> **Required work**: In the entries below, find the line containing "Write the bpy" and the line containing "from mathutils import Vector, Matrix, noise". Copy those two lines and everything between them exactly, without the pictures.

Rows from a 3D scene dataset
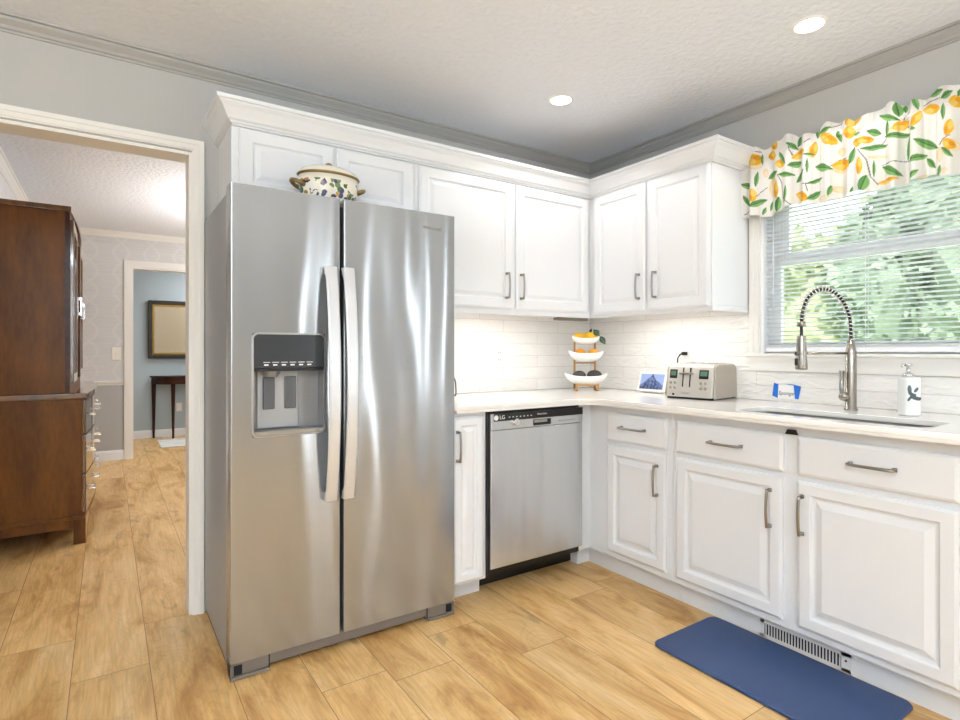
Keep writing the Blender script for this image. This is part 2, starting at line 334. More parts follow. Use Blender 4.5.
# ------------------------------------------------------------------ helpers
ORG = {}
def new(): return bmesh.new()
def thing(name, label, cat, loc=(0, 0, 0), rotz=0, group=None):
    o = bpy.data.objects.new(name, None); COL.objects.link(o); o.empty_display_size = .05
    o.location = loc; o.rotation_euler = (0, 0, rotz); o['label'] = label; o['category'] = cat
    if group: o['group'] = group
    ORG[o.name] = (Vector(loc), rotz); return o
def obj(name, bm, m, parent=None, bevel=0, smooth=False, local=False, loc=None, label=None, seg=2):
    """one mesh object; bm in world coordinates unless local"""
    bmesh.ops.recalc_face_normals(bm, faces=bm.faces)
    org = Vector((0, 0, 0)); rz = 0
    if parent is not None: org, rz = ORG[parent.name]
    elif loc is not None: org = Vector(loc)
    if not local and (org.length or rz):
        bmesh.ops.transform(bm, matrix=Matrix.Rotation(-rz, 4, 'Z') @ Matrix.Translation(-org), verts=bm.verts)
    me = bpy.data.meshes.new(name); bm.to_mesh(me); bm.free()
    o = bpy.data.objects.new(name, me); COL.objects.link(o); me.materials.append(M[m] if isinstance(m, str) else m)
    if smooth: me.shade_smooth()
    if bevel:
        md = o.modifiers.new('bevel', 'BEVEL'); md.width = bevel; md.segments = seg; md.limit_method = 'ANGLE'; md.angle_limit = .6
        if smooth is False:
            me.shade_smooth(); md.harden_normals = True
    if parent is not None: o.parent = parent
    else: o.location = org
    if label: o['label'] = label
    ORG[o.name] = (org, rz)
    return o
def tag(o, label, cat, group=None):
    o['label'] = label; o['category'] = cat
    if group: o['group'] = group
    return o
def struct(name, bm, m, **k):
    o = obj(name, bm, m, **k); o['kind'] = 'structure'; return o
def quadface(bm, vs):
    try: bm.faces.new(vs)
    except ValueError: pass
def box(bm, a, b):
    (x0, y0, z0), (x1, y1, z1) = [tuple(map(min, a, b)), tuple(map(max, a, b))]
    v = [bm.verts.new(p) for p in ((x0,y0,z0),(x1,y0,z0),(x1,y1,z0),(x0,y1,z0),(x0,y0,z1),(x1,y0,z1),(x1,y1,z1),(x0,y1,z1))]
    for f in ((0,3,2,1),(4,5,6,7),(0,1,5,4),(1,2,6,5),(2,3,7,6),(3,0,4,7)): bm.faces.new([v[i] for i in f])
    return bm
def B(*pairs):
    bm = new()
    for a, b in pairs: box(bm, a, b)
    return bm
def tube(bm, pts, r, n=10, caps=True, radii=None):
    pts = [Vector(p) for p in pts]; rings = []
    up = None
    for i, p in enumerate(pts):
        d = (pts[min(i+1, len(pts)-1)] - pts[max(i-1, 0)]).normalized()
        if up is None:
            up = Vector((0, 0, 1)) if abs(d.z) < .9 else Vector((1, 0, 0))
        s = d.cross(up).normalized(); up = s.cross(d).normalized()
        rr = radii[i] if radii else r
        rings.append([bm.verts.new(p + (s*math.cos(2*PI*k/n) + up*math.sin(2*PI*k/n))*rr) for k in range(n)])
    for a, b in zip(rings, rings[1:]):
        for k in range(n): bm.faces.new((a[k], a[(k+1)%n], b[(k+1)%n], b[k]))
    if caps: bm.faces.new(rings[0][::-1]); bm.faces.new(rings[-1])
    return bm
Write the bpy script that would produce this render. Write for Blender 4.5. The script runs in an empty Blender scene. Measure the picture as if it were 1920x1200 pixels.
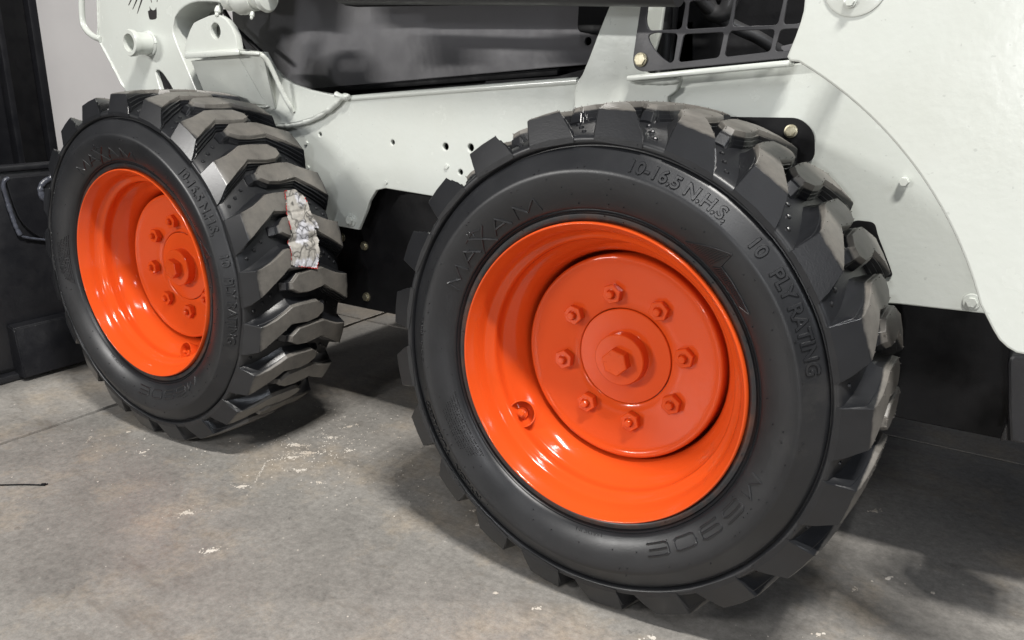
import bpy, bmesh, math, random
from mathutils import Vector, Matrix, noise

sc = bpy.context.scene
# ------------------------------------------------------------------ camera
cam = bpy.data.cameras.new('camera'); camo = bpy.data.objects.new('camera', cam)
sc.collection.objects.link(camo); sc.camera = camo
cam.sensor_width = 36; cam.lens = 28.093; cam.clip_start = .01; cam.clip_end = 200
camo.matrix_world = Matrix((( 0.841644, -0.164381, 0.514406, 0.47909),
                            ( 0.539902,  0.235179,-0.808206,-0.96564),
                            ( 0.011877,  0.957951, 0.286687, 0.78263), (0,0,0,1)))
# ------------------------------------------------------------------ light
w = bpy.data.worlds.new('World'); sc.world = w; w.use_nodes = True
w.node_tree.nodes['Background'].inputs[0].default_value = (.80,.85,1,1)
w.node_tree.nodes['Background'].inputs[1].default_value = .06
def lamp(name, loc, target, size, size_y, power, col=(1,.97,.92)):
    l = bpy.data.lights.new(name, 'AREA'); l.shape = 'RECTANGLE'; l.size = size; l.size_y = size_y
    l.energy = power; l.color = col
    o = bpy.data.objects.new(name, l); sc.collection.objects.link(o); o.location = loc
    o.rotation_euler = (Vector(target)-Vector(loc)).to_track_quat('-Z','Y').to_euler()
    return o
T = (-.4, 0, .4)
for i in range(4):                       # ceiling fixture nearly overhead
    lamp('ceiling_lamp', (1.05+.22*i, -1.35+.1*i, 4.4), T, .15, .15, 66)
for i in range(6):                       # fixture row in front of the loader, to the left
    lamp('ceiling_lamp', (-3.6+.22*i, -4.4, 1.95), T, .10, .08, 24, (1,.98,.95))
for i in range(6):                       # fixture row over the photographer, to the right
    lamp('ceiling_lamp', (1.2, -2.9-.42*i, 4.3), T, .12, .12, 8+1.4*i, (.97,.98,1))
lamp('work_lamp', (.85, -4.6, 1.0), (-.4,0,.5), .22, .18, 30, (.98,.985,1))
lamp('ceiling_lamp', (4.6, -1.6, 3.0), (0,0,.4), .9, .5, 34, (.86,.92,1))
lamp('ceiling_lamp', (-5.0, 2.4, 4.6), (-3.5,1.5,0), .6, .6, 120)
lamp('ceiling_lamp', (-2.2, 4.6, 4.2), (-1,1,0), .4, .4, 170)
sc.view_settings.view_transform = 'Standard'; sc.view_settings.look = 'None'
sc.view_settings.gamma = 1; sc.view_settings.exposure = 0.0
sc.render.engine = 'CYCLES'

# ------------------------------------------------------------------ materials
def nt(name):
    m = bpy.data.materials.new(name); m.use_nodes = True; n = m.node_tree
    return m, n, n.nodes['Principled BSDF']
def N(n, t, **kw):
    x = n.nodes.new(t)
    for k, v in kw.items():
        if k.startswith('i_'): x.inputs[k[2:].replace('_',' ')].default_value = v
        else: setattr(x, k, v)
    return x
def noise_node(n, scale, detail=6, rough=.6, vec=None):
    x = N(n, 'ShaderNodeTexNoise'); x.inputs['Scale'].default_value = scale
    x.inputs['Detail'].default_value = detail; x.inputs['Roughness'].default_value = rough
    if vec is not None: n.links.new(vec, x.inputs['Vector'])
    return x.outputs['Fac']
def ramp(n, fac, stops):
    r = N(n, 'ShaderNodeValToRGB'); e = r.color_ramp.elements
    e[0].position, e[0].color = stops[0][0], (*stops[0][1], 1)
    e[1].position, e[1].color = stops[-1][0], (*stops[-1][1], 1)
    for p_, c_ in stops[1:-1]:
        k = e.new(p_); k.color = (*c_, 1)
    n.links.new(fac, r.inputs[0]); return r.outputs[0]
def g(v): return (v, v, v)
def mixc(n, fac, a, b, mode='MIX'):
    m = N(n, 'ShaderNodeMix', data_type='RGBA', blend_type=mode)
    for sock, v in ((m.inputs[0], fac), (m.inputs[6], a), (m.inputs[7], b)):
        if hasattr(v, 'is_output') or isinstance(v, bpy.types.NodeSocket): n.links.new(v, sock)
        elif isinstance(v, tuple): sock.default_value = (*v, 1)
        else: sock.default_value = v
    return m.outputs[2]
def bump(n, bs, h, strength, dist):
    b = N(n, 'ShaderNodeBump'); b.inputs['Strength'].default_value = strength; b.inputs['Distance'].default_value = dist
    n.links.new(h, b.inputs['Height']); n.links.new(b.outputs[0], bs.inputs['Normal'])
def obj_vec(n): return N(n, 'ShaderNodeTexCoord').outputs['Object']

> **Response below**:
Write the bpy script that would produce this render. Write for Blender 4.5. The script runs in an empty Blender scene. Measure the picture as if it were 1920x1200 pixels.
import bpy, bmesh, math, random
from mathutils import Vector, Matrix, noise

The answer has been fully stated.